**Exercise task:** Every line must be returned precisely as it is written.
——
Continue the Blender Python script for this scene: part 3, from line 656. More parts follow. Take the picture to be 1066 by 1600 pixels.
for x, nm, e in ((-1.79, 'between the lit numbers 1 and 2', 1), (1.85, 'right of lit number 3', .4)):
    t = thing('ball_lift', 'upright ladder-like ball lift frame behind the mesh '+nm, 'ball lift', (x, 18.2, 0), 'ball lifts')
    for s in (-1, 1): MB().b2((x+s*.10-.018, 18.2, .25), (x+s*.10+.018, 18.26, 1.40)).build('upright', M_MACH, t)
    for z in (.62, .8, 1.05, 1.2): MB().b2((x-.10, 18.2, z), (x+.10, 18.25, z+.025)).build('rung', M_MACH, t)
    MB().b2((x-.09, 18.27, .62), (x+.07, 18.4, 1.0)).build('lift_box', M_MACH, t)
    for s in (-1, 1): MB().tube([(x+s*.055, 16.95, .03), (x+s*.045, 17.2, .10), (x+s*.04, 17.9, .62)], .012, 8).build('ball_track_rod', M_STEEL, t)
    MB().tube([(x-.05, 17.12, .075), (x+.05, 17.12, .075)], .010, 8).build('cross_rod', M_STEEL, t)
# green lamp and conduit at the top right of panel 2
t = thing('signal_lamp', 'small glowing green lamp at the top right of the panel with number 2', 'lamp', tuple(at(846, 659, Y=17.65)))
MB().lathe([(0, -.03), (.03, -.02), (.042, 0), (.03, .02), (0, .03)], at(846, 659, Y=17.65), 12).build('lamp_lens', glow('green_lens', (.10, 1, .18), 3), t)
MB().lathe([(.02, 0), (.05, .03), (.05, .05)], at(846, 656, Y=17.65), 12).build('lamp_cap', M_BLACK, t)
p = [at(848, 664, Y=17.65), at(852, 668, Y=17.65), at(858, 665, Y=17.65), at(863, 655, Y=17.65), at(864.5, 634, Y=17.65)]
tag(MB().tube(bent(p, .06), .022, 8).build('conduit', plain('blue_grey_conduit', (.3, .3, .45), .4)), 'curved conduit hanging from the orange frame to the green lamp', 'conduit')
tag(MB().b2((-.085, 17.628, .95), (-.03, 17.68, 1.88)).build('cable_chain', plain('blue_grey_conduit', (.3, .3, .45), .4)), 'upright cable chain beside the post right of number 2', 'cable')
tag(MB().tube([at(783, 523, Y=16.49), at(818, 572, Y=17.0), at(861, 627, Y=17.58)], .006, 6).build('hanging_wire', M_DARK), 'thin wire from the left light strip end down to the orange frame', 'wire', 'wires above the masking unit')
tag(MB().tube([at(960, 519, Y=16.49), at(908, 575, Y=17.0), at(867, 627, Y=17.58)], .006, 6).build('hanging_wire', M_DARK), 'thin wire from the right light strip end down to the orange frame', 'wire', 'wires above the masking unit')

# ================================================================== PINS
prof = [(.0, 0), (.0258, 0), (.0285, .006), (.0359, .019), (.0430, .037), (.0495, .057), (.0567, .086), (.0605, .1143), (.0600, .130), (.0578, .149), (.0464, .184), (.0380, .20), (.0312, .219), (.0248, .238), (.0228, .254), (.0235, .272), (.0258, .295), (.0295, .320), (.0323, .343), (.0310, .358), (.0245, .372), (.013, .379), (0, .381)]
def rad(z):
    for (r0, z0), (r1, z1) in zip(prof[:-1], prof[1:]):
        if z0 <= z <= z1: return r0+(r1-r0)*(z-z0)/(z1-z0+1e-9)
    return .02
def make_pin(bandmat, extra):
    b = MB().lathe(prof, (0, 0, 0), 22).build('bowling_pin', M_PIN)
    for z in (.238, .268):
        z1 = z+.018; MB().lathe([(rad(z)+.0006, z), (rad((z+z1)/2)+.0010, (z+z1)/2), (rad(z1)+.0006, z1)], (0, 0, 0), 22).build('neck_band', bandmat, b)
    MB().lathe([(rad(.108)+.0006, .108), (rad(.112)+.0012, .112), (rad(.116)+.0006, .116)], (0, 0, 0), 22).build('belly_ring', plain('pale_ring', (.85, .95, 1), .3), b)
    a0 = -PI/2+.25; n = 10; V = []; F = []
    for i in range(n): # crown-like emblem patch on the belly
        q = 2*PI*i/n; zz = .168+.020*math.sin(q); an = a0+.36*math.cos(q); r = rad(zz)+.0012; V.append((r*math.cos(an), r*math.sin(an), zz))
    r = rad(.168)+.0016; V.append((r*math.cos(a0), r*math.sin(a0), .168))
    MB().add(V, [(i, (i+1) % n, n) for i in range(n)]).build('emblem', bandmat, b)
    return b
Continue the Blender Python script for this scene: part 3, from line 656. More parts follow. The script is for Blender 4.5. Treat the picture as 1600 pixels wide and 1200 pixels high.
——
**Expected output:**
Continue the Blender Python script for this scene: part 3, from line 656. More parts follow. Take the picture to be 1066 by 1600 pixels.
for x, nm, e in ((-1.79, 'between the lit numbers 1 and 2', 1), (1.85, 'right of lit number 3', .4)):
    t = thing('ball_lift', 'upright ladder-like ball lift frame behind the mesh '+nm, 'ball lift', (x, 18.2, 0), 'ball lifts')
    for s in (-1, 1): MB().b2((x+s*.10-.018, 18.2, .25), (x+s*.10+.018, 18.26, 1.40)).build('upright', M_MACH, t)
    for z in (.62, .8, 1.05, 1.2): MB().b2((x-.10, 18.2, z), (x+.10, 18.25, z+.025)).build('rung', M_MACH, t)
    MB().b2((x-.09, 18.27, .62), (x+.07, 18.4, 1.0)).build('lift_box', M_MACH, t)
    for s in (-1, 1): MB().tube([(x+s*.055, 16.95, .03), (x+s*.045, 17.2, .10), (x+s*.04, 17.9, .62)], .012, 8).build('ball_track_rod', M_STEEL, t)
    MB().tube([(x-.05, 17.12, .075), (x+.05, 17.12, .075)], .010, 8).build('cross_rod', M_STEEL, t)
# green lamp and conduit at the top right of panel 2
t = thing('signal_lamp', 'small glowing green lamp at the top right of the panel with number 2', 'lamp', tuple(at(846, 659, Y=17.65)))
MB().lathe([(0, -.03), (.03, -.02), (.042, 0), (.03, .02), (0, .03)], at(846, 659, Y=17.65), 12).build('lamp_lens', glow('green_lens', (.10, 1, .18), 3), t)
MB().lathe([(.02, 0), (.05, .03), (.05, .05)], at(846, 656, Y=17.65), 12).build('lamp_cap', M_BLACK, t)
p = [at(848, 664, Y=17.65), at(852, 668, Y=17.65), at(858, 665, Y=17.65), at(863, 655, Y=17.65), at(864.5, 634, Y=17.65)]
tag(MB().tube(bent(p, .06), .022, 8).build('conduit', plain('blue_grey_conduit', (.3, .3, .45), .4)), 'curved conduit hanging from the orange frame to the green lamp', 'conduit')
tag(MB().b2((-.085, 17.628, .95), (-.03, 17.68, 1.88)).build('cable_chain', plain('blue_grey_conduit', (.3, .3, .45), .4)), 'upright cable chain beside the post right of number 2', 'cable')
tag(MB().tube([at(783, 523, Y=16.49), at(818, 572, Y=17.0), at(861, 627, Y=17.58)], .006, 6).build('hanging_wire', M_DARK), 'thin wire from the left light strip end down to the orange frame', 'wire', 'wires above the masking unit')
tag(MB().tube([at(960, 519, Y=16.49), at(908, 575, Y=17.0), at(867, 627, Y=17.58)], .006, 6).build('hanging_wire', M_DARK), 'thin wire from the right light strip end down to the orange frame', 'wire', 'wires above the masking unit')

# ================================================================== PINS
prof = [(.0, 0), (.0258, 0), (.0285, .006), (.0359, .019), (.0430, .037), (.0495, .057), (.0567, .086), (.0605, .1143), (.0600, .130), (.0578, .149), (.0464, .184), (.0380, .20), (.0312, .219), (.0248, .238), (.0228, .254), (.0235, .272), (.0258, .295), (.0295, .320), (.0323, .343), (.0310, .358), (.0245, .372), (.013, .379), (0, .381)]
def rad(z):
    for (r0, z0), (r1, z1) in zip(prof[:-1], prof[1:]):
        if z0 <= z <= z1: return r0+(r1-r0)*(z-z0)/(z1-z0+1e-9)
    return .02
def make_pin(bandmat, extra):
    b = MB().lathe(prof, (0, 0, 0), 22).build('bowling_pin', M_PIN)
    for z in (.238, .268):
        z1 = z+.018; MB().lathe([(rad(z)+.0006, z), (rad((z+z1)/2)+.0010, (z+z1)/2), (rad(z1)+.0006, z1)], (0, 0, 0), 22).build('neck_band', bandmat, b)
    MB().lathe([(rad(.108)+.0006, .108), (rad(.112)+.0012, .112), (rad(.116)+.0006, .116)], (0, 0, 0), 22).build('belly_ring', plain('pale_ring', (.85, .95, 1), .3), b)
    a0 = -PI/2+.25; n = 10; V = []; F = []
    for i in range(n): # crown-like emblem patch on the belly
        q = 2*PI*i/n; zz = .168+.020*math.sin(q); an = a0+.36*math.cos(q); r = rad(zz)+.0012; V.append((r*math.cos(an), r*math.sin(an), zz))
    r = rad(.168)+.0016; V.append((r*math.cos(a0), r*math.sin(a0), .168))
    MB().add(V, [(i, (i+1) % n, n) for i in range(n)]).build('emblem', bandmat, b)
    return b
Continue the Blender Python script for this scene: part 3, from line 656. More parts follow. The script is for Blender 4.5. Treat the picture as 1600 pixels wide and 1200 pixels high.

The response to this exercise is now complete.